Summertime surfing in the Pacific Northwest. Photo by Tyson Gillard.

But first, before hitting the waves there are few considerations beginning surfers should think about. These include proper equipment, changes in day-to-day surf conditions at a given break, seeking lessons/guidance, and proper surf etiquette. A bit more on each of these:


  • Staying warm: During summer, ocean temperatures in Northern California and the Pacific Northwest can be 25 degrees colder than Southern California. North of San Francisco you'll most likely want to have a warmer wetsuit with a hood (5/4 mm or 4/3 mm) versus a 3/2 mm wetsuit or even trunks/swim suit for certain areas times further south. 
  • Surfboard: Starting off with a longer more stable surfboard makes it easier to catch and stand up on waves, so you're learning and surfing more rather than bobbing around watching others catch waves. Foam based soft-top boards are a great option.

Local Surf Conditions

  • Wind, swell, weather and tide all have an impact on surf conditions for any given break. Mornings typically offer clean and calmer conditions, while afternoons at certain spots can be messy due to onshore sea breezes that are regular during summer. Other breaks are set in coves with headlands or bends in the coastline that provide shelter from winds throughout the day. Check with a local surf shop on the best conditions for learning at a given break.
  • Whitewater vs. the lineup: Let's face it, beginning surfers aren't going to achieve Kelly Slater status their first season of surfing. It's best to take it slow and ease into the surf at any new spot, avoiding the main lineup. Often the best place for learning is staying inside the main surf break closer to the beach within the whitewater area where you can learn the feel of water pushing you while paddling and how to efficiently pop up. 

Guidance While Learning

  • You're odds and rate of learning to surf increase exponentially when you can find some tutelage. This applies to the form, movement and sport of surfing, as well as learning about the ocean and surf conditions at the spot you will be surfing at. Having a mentor, be it a friend or an instructor, is the safest and surefire way to improve your surfing abilities.

Surf Etiquette

  • Safe and respectful surf etiquette is one of the most important aspects of surfing. Learning things like whether you should paddle on a wave that someone else is surfing on, where to paddle out, and what part of the surf spot is best for beginners are all parts of surf etiquette that well help keep surfing safer for everyone and reduce the chance of sparking frustrations among other surfers in the water. Seek knowledge on surf etiquette from friends and during lessons and watch experienced surfers before paddling out to a new spot to learn surf local protocol before heading into the water.
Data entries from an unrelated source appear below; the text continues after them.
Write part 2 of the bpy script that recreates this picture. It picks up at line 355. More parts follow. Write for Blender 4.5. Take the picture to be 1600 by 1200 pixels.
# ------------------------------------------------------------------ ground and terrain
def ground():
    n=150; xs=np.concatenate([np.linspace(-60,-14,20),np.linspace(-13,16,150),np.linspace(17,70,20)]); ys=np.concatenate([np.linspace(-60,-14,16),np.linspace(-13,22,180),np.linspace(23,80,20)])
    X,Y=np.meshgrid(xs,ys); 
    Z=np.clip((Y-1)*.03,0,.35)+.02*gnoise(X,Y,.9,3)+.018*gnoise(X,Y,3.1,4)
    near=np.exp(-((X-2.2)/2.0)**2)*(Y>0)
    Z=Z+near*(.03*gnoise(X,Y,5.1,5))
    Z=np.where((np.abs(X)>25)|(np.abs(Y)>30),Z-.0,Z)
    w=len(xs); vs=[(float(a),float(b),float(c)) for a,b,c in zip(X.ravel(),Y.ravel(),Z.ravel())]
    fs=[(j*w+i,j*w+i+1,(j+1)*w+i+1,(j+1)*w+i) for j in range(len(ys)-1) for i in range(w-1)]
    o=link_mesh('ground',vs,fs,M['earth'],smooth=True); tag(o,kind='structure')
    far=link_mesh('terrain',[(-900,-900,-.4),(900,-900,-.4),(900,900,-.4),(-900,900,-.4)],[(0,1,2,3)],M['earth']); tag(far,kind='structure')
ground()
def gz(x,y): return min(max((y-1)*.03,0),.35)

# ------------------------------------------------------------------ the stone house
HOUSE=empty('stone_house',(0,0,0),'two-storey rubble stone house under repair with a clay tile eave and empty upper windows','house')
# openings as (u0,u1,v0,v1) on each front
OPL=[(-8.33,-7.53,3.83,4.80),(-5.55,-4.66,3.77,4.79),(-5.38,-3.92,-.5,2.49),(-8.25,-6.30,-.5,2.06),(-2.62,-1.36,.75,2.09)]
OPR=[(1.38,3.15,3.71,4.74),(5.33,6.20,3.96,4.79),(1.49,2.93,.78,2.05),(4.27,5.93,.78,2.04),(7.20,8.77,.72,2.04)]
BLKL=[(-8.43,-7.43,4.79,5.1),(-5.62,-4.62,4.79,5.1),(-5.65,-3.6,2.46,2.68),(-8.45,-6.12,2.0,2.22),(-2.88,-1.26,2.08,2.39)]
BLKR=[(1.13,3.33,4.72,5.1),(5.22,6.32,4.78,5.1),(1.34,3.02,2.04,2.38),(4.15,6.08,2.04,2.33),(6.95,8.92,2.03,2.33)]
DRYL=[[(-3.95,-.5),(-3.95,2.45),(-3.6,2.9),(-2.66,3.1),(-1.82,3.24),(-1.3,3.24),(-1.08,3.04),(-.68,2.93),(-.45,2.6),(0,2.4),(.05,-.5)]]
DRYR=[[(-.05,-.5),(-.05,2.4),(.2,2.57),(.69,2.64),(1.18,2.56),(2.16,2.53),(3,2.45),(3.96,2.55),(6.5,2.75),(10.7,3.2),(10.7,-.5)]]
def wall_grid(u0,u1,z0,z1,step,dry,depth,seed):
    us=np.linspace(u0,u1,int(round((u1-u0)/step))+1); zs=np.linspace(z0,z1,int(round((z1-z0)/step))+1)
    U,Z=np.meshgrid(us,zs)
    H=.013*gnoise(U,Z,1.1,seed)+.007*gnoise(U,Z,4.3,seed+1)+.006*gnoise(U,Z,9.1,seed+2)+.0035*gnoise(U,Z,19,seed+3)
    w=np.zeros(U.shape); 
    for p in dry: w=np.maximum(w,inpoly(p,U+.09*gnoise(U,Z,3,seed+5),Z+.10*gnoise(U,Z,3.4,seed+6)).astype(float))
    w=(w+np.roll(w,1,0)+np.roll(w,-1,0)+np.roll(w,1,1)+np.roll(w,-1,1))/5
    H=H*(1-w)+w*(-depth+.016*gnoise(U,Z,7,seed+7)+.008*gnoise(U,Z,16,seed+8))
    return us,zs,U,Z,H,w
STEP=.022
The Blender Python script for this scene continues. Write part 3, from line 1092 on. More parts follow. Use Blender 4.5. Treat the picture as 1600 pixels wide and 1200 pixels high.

Please help steward these amazing coastal areas by keeping the beaches and ocean clean and helping pick up trash you see that others may have left behind.  

Surfers at Surfrider Beach in Malibu. Photo by Tyson Gillard.


  • Tourmaline Surf Park/Pacific Beach - San Diego's user-friendly surf break on the north end of Pacific Beach.  
  • San Elijo State Beach - A nice state beach with a mile of surf beach and reef breaks near Cardiff and Encinitas. 
  • San Onofre State Beach - One of the oldest surfing zones in the U.S., this north San Diego County spot is rich in surfing history and mellow long boarding waves alike. 
  • Sand Dollar Beach - When the waves are small here in summer, the southern section of the cove can be a wonderful spot to get wet among Big Sur's wild and rugged setting. A good spot to learn in the whitewater. 
  • Pleasure Point - One of the many Santa Cruz right-hand point breaks with multiple spots along the point. 38th Avenue (further south) is a good spot for beginners. 
  • Cowell Beach - Great sand bottom long board and beginner spot on Santa Cruz's west side. Beginners should stay in the inside area. Plenty of lessons available. 
  • Pacifica State Beach/Linda Mar - Perhaps the Bay Area's best beginner-friendly break. Located south of San Francisco. The southern end of beach is best for beginners. 
  • Trinidad State Beach - Similar to Sand Dollar Beach above, when summertime surf is small this is an idyllic Northern California beach set amongst a spectacular wild setting near Arcata. 


  • Otter Rock - Less than 10 miles north of Newport, Otter Rock typically has small summertime waves well suited for learning. 
  • Pacific City - Semi-sheltered stretch of beach on the southern side of Cape Kiwanda. Great summertime spot for beginners. Lessons available.
  • Short Sand Beach - Set amongst one of the most beautiful coves in Oregon, this is a popular surf destination for northern Oregon residents. Beginners will enjoy the whitewater when the swell is up. 
  • Indian Beach - North of Cannon Beach in Ecola State Park, this beach is a bit more exposed to swell and wind. Beginners should stay within the whitewater. 


  • Westport - Needs to be small (summer only) for learning to surf. Gets big and dangerous the rest of year. Beginning surfers will enjoy miles of summertime beach break along Westhaven State Park, also referred to as "The Jetty." Lessons available in Westport.
  • La Push - Dramatic coastline with offshore haystacks along the Olympic Peninsula near Forks, Washington. First Beach and Second Beach offer good surfing opportunities for beginners during summer.